Capitalism, the intellectuals argued, may address man’s material needs, but fails to advance higher order needs – community, environmental protection, equality and justice. Economics Nobel Laureate Friedrich A. Hayek aptly described the fatal conceit as intellectuals’ belief that they can direct social change for the benefit of mankind (Hayek, 1988). These intellectual critics of capitalism argued that the gains were concentrated too heavily, that the benefits diffused too slowly, that not all benefited equally and capitalism must be modified to better address poverty, inequality, pollution, illiteracy, public health and other societal problems.
Intellectuals craft the narratives, stories and metaphors framing and shaping what become the popular views of societal change.
As the anti-capitalist narratives gain in popularity, the view of capitalism as an immoral means of creating wealth and knowledge becomes ever more entrenched. As those ideas influence public policy, freedom declines and statism rises.
…
Yet rather than fight for economic freedom, many in the business community have responded to this growing threat by seeking to use government to their own advantage. The corrupting influence of political regulation on business has led to a system of crony capitalism in which vested economic interests protect their positions by undermining competition through the wielding of political power. To that end, they forge powerful alliances with other forces with a stake in the status quo – from the politicians on whose favour the crony capitalists depend to the fashionable-cause activist groups and establishment media whose approval the bien pensant so crave.
Today, we see the end result in a statist status quo – known as ‘managed capitalism’, ‘capitalism with a human face’, the ‘third way’ and other nebulous monikers – in which established political and economic interests stand athwart the Schumpeterian process of creative destruction yelling ‘stop’ and have the force to back up their admonition.
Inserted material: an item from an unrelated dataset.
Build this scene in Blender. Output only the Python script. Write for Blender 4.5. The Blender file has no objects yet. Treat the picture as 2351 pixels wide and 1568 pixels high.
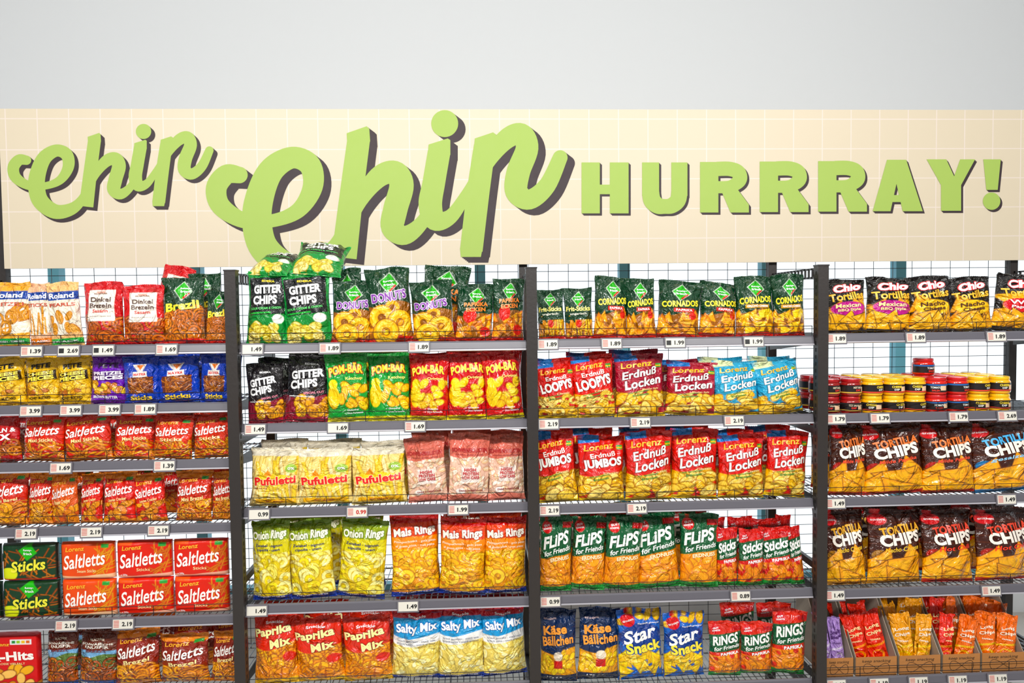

Kent Lassman, the president of CEI, sent out an email announcing Smith’s death, and advised: “I encourage you to do at least one wild, unexpected, joyful thing to celebrate his legacy.” I second the recommendation.
In Conclusion
I’ll defend many aspects of good old-fashioned American corporate consumerism on both economic grounds and aesthetic grounds. I don’t want to hear about your cute little bed-and-breakfast—give me a Hyatt Regency anywhere there is one and nine times out of 10, I’ll prefer it on a dollar-to-dollar basis to whatever eccentric independent establishment with dumb art on the walls you can find. I like Whole Foods, Apple, and American Express. But I live in a small town surrounded by farms, and we go to the local farmers’ market on the weekends, and we secured a very nice-looking turkey for Thanksgiving from a local farmer who is connected to our church. I like that, and I get why other people like it.
But do you know who goes to the farmers’ market to buy expensive eggs and local turkeys and such on Saturday mornings? Rich people, basically, though I define rich pretty broadly (and you should, too). Journalists and college professors and local business owners checking out the local farmers’ produce—it is great, it is lovely, it is all-American, but … it also makes me think a little of Marie Antoinette, who built a whole phony rural village so that she could play shepherdess when she tired of life at court. Country life has many attractions, and it has a heck of a lot more if you have a fair bit of disposable income and can be in New York or Washington or Austin in about two hours.
I’ll let you know how that hometown turkey turns out.